### Given task:
Copy the data precisely, keeping every character.

### Supplied material:

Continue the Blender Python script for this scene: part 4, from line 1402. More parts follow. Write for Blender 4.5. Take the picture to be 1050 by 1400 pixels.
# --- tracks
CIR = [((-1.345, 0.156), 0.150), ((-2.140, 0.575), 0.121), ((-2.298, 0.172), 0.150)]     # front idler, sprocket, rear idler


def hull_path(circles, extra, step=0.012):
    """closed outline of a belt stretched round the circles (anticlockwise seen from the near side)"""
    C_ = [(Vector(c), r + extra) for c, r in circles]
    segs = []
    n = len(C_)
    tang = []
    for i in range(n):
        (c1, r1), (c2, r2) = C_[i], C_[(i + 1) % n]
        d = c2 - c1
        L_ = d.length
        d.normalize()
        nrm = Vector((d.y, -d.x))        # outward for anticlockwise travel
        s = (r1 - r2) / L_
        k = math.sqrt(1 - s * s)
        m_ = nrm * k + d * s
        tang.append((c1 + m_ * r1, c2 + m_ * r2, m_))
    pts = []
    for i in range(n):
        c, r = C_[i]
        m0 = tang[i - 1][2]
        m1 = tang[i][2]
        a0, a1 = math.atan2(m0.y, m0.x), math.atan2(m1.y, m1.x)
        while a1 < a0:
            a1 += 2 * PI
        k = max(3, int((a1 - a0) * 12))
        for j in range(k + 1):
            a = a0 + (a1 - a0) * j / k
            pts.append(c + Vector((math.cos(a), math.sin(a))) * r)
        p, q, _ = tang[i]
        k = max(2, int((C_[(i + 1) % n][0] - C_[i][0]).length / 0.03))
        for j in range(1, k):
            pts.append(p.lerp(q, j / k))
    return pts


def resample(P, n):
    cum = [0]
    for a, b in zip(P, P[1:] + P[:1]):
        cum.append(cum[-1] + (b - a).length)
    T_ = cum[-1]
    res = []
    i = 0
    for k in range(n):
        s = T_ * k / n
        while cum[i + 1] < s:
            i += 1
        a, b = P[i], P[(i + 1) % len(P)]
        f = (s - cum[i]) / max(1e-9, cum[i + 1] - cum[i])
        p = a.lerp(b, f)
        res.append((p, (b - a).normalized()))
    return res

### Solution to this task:
Continue the Blender Python script for this scene: part 4, from line 1402. More parts follow. Write for Blender 4.5. Take the picture to be 1050 by 1400 pixels.
# --- tracks
CIR = [((-1.345, 0.156), 0.150), ((-2.140, 0.575), 0.121), ((-2.298, 0.172), 0.150)]     # front idler, sprocket, rear idler


def hull_path(circles, extra, step=0.012):
    """closed outline of a belt stretched round the circles (anticlockwise seen from the near side)"""
    C_ = [(Vector(c), r + extra) for c, r in circles]
    segs = []
    n = len(C_)
    tang = []
    for i in range(n):
        (c1, r1), (c2, r2) = C_[i], C_[(i + 1) % n]
        d = c2 - c1
        L_ = d.length
        d.normalize()
        nrm = Vector((d.y, -d.x))        # outward for anticlockwise travel
        s = (r1 - r2) / L_
        k = math.sqrt(1 - s * s)
        m_ = nrm * k + d * s
        tang.append((c1 + m_ * r1, c2 + m_ * r2, m_))
    pts = []
    for i in range(n):
        c, r = C_[i]
        m0 = tang[i - 1][2]
        m1 = tang[i][2]
        a0, a1 = math.atan2(m0.y, m0.x), math.atan2(m1.y, m1.x)
        while a1 < a0:
            a1 += 2 * PI
        k = max(3, int((a1 - a0) * 12))
        for j in range(k + 1):
            a = a0 + (a1 - a0) * j / k
            pts.append(c + Vector((math.cos(a), math.sin(a))) * r)
        p, q, _ = tang[i]
        k = max(2, int((C_[(i + 1) % n][0] - C_[i][0]).length / 0.03))
        for j in range(1, k):
            pts.append(p.lerp(q, j / k))
    return pts


def resample(P, n):
    cum = [0]
    for a, b in zip(P, P[1:] + P[:1]):
        cum.append(cum[-1] + (b - a).length)
    T_ = cum[-1]
    res = []
    i = 0
    for k in range(n):
        s = T_ * k / n
        while cum[i + 1] < s:
            i += 1
        a, b = P[i], P[(i + 1) % len(P)]
        f = (s - cum[i]) / max(1e-9, cum[i + 1] - cum[i])
        p = a.lerp(b, f)
        res.append((p, (b - a).normalized()))
    return res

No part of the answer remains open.